__Provided data__:
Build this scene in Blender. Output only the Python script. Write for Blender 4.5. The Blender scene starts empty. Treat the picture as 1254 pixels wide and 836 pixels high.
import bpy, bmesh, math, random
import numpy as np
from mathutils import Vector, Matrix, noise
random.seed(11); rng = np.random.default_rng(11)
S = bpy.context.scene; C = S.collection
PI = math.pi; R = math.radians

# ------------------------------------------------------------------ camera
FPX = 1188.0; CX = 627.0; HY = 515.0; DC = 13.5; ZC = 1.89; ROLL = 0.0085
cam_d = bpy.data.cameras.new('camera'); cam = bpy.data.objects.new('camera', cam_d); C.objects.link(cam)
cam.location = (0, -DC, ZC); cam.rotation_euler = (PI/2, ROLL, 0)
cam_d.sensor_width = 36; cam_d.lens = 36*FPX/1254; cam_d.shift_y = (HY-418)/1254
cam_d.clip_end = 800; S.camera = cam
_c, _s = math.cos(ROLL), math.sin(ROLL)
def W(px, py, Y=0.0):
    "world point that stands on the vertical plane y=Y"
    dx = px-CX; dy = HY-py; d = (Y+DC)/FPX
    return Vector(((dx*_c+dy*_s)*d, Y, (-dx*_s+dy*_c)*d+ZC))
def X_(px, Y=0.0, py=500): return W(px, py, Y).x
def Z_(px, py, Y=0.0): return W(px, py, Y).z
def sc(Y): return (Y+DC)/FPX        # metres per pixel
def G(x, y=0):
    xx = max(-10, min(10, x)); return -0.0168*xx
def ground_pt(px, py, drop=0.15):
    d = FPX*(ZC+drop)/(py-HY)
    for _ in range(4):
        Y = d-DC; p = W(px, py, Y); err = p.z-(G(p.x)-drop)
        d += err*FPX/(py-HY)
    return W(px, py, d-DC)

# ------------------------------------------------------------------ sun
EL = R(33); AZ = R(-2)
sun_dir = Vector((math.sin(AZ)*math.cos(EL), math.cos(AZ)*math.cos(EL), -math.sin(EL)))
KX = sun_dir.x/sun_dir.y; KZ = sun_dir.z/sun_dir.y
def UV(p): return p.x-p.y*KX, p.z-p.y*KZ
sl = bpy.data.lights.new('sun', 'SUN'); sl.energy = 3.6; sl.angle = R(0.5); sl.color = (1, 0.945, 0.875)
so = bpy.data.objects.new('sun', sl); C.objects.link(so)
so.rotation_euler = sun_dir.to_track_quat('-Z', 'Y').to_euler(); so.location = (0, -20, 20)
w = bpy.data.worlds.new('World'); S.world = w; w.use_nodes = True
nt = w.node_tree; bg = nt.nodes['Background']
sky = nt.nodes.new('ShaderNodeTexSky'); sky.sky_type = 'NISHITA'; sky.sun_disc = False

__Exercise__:
All lines from the beginning of the material above through the one with "PI = math.pi; R = math.radians" need to be returned exactly; please return those and only those.

__The response__:
Build this scene in Blender. Output only the Python script. Write for Blender 4.5. The Blender scene starts empty. Treat the picture as 1254 pixels wide and 836 pixels high.
import bpy, bmesh, math, random
import numpy as np
from mathutils import Vector, Matrix, noise
random.seed(11); rng = np.random.default_rng(11)
S = bpy.context.scene; C = S.collection
PI = math.pi; R = math.radians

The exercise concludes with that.